▸ Aim:
Give the records back in full, exactly as they read.

▸ Task material:
--- Begin ---

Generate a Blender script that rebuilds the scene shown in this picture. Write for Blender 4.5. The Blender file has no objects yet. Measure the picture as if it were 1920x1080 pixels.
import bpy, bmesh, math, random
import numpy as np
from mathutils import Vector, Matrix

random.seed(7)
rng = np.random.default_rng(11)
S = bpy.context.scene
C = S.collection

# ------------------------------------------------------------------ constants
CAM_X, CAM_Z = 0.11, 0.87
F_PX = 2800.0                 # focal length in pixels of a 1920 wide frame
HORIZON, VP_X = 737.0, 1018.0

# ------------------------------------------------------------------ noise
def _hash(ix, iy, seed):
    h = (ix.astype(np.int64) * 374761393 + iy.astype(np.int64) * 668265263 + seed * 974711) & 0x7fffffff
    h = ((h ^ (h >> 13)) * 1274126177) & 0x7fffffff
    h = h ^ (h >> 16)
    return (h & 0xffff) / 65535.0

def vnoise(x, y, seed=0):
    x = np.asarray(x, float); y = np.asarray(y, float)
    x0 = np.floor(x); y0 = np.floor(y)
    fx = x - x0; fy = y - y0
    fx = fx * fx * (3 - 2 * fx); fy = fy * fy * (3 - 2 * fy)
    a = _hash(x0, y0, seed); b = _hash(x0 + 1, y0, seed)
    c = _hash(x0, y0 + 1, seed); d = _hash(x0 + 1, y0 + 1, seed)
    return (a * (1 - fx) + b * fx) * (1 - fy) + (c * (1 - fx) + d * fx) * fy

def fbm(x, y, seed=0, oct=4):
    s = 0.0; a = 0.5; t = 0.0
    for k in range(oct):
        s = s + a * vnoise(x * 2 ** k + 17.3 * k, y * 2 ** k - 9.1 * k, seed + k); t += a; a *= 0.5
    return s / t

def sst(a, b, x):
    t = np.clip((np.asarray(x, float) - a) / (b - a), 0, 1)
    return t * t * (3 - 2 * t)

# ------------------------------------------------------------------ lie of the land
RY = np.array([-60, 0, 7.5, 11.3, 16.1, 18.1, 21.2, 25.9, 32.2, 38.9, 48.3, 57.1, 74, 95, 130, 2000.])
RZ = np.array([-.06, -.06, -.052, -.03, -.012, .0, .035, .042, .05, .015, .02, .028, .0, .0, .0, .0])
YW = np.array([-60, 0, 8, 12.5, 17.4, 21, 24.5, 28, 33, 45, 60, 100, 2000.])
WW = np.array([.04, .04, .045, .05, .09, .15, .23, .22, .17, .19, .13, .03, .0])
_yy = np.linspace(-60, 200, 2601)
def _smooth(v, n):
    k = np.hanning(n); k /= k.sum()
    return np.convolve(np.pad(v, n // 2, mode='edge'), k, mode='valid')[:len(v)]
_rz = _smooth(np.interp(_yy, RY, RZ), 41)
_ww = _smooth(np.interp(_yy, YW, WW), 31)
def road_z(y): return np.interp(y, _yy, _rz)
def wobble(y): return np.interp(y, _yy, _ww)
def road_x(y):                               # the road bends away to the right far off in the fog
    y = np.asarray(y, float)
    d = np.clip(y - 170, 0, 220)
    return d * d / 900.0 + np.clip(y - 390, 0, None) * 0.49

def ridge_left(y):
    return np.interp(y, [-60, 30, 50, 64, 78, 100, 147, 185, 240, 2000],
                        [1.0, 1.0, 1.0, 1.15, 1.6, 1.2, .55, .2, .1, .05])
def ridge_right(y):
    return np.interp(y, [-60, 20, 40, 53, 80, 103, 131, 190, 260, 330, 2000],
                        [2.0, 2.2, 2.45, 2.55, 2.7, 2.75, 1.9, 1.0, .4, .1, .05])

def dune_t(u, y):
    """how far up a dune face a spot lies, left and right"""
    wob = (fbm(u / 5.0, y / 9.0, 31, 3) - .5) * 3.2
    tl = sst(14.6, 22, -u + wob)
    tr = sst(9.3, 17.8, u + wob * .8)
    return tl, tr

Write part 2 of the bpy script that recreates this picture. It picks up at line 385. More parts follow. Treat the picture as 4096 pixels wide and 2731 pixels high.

--- End ---

▸ Output of the exercise:
Generate a Blender script that rebuilds the scene shown in this picture. Write for Blender 4.5. The Blender file has no objects yet. Measure the picture as if it were 1920x1080 pixels.
import bpy, bmesh, math, random
import numpy as np
from mathutils import Vector, Matrix

random.seed(7)
rng = np.random.default_rng(11)
S = bpy.context.scene
C = S.collection

# ------------------------------------------------------------------ constants
CAM_X, CAM_Z = 0.11, 0.87
F_PX = 2800.0                 # focal length in pixels of a 1920 wide frame
HORIZON, VP_X = 737.0, 1018.0

# ------------------------------------------------------------------ noise
def _hash(ix, iy, seed):
    h = (ix.astype(np.int64) * 374761393 + iy.astype(np.int64) * 668265263 + seed * 974711) & 0x7fffffff
    h = ((h ^ (h >> 13)) * 1274126177) & 0x7fffffff
    h = h ^ (h >> 16)
    return (h & 0xffff) / 65535.0

def vnoise(x, y, seed=0):
    x = np.asarray(x, float); y = np.asarray(y, float)
    x0 = np.floor(x); y0 = np.floor(y)
    fx = x - x0; fy = y - y0
    fx = fx * fx * (3 - 2 * fx); fy = fy * fy * (3 - 2 * fy)
    a = _hash(x0, y0, seed); b = _hash(x0 + 1, y0, seed)
    c = _hash(x0, y0 + 1, seed); d = _hash(x0 + 1, y0 + 1, seed)
    return (a * (1 - fx) + b * fx) * (1 - fy) + (c * (1 - fx) + d * fx) * fy

def fbm(x, y, seed=0, oct=4):
    s = 0.0; a = 0.5; t = 0.0
    for k in range(oct):
        s = s + a * vnoise(x * 2 ** k + 17.3 * k, y * 2 ** k - 9.1 * k, seed + k); t += a; a *= 0.5
    return s / t

def sst(a, b, x):
    t = np.clip((np.asarray(x, float) - a) / (b - a), 0, 1)
    return t * t * (3 - 2 * t)

# ------------------------------------------------------------------ lie of the land
RY = np.array([-60, 0, 7.5, 11.3, 16.1, 18.1, 21.2, 25.9, 32.2, 38.9, 48.3, 57.1, 74, 95, 130, 2000.])
RZ = np.array([-.06, -.06, -.052, -.03, -.012, .0, .035, .042, .05, .015, .02, .028, .0, .0, .0, .0])
YW = np.array([-60, 0, 8, 12.5, 17.4, 21, 24.5, 28, 33, 45, 60, 100, 2000.])
WW = np.array([.04, .04, .045, .05, .09, .15, .23, .22, .17, .19, .13, .03, .0])
_yy = np.linspace(-60, 200, 2601)
def _smooth(v, n):
    k = np.hanning(n); k /= k.sum()
    return np.convolve(np.pad(v, n // 2, mode='edge'), k, mode='valid')[:len(v)]
_rz = _smooth(np.interp(_yy, RY, RZ), 41)
_ww = _smooth(np.interp(_yy, YW, WW), 31)
def road_z(y): return np.interp(y, _yy, _rz)
def wobble(y): return np.interp(y, _yy, _ww)
def road_x(y):                               # the road bends away to the right far off in the fog
    y = np.asarray(y, float)
    d = np.clip(y - 170, 0, 220)
    return d * d / 900.0 + np.clip(y - 390, 0, None) * 0.49

def ridge_left(y):
    return np.interp(y, [-60, 30, 50, 64, 78, 100, 147, 185, 240, 2000],
                        [1.0, 1.0, 1.0, 1.15, 1.6, 1.2, .55, .2, .1, .05])
def ridge_right(y):
    return np.interp(y, [-60, 20, 40, 53, 80, 103, 131, 190, 260, 330, 2000],
                        [2.0, 2.2, 2.45, 2.55, 2.7, 2.75, 1.9, 1.0, .4, .1, .05])

def dune_t(u, y):
    """how far up a dune face a spot lies, left and right"""
    wob = (fbm(u / 5.0, y / 9.0, 31, 3) - .5) * 3.2
    tl = sst(14.6, 22, -u + wob)
    tr = sst(9.3, 17.8, u + wob * .8)
    return tl, tr

Write part 2 of the bpy script that recreates this picture. It picks up at line 385. More parts follow. Treat the picture as 4096 pixels wide and 2731 pixels high.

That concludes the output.